These people cannot help themselves. That arc of history must always be detailed, and they must always show that they’re supposedly on the right side of it. This was likely a terrorist attack. Yes, the vast majority of the victims were Hispanic since the killer, Omar Mateen, decided to attack during the Pulse nightclub’s Latin night. Was this racially motivated? Probably not—Mateen was scouting to launch a possible attack at Disney World, but what happened early Sunday morning certainly seems to be grounded in vicious homophobia. The killer himself reportedly could’ve been gay.

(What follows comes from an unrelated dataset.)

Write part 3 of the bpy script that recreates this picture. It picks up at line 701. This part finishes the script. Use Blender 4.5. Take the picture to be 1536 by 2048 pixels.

Yet, that’s beside the point, when terrorists attack the country—we unite. We unite in grief, anger, and hopefully we channel that into something constructive in increased awareness of our surroundings that helps the various agencies tasked with preventing terrorism do their jobs, heeding the words of FBI Director James Comey. We do not use these opportunities to whine about how attacks on the LGBT community get more attention, or how terrorist attacks get more attention, or the “black and white dichotomy” on race relations. What is this? People are dead. The nation has been attacked—and you’re irked because there are white people at a vigil for the victims of this attack, and that not as many showed up to past Black Lives Matter events? Grow up, kid.
If this is what we should expect from future Mizzou alums after the addition of mandatory “diversity intensive” courses, I’m sure we’ll see more drivel from these…snowflakes.
In all, this was just disgusting. Period.